In the master bedroom, Mr. Laws’ directive was to use some color and keep it light and not too serious. He papered one wall with an almost William Morris–esque Cole & Son iris wallpaper in purple, green, and silver. Mr. Laws had an enormous Century headboard upholstered in a charcoal tweed—“I call it the ‘Priscilla Presley headboard,’” he laughs. He placed a pair of vintage bergère ottomans at the foot of the bed, which he had silver-leaved and reupholstered in an aubergine Larson silk to match the wallpaper. The border on the Frette linens and the George Nelson pendant lamp (which the homeowner chose for herself), pick up the midcentury Asian theme.
The colors reflect the palette in the master bath, which was completed before Laws began work on the house. The visual centerpiece of the room is the light fixture, Artemide’s Mercury Suspension chandelier (which does indeed look like blobs of shiny quicksilver, floating in space). Floor-to-ceiling brick tiles match the gray of the Century headboard; in a wall of monochromatic mosaic tiles, a built-in niche over the tub houses a row of Jonathan Adler ceramics. The tub is simple and sculptural, and faces a glassed-in shower.

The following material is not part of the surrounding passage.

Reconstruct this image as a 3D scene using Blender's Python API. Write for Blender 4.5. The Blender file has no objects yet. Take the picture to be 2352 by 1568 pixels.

There’s one more bit of Asian influence that came into play in the house: the idea of wabi-sabi, the Japanese notion of beauty in change and incompleteness. “Every time I design, it’s a mix of perfection and imperfection,” Mr. Laws says. “There’s nothing more boring than a house that feels like a display home. Every piece should have its own sculptural quality. Every piece should have its own story.”
Which it naturally has, if it’s a great piece, just like great houses have stories. And sometimes, when it’s an exceptionally great house—like this one—it almost feels more like a biography.
August 30, 2011: This story has been updated from the original version that appeared in our September-October issue.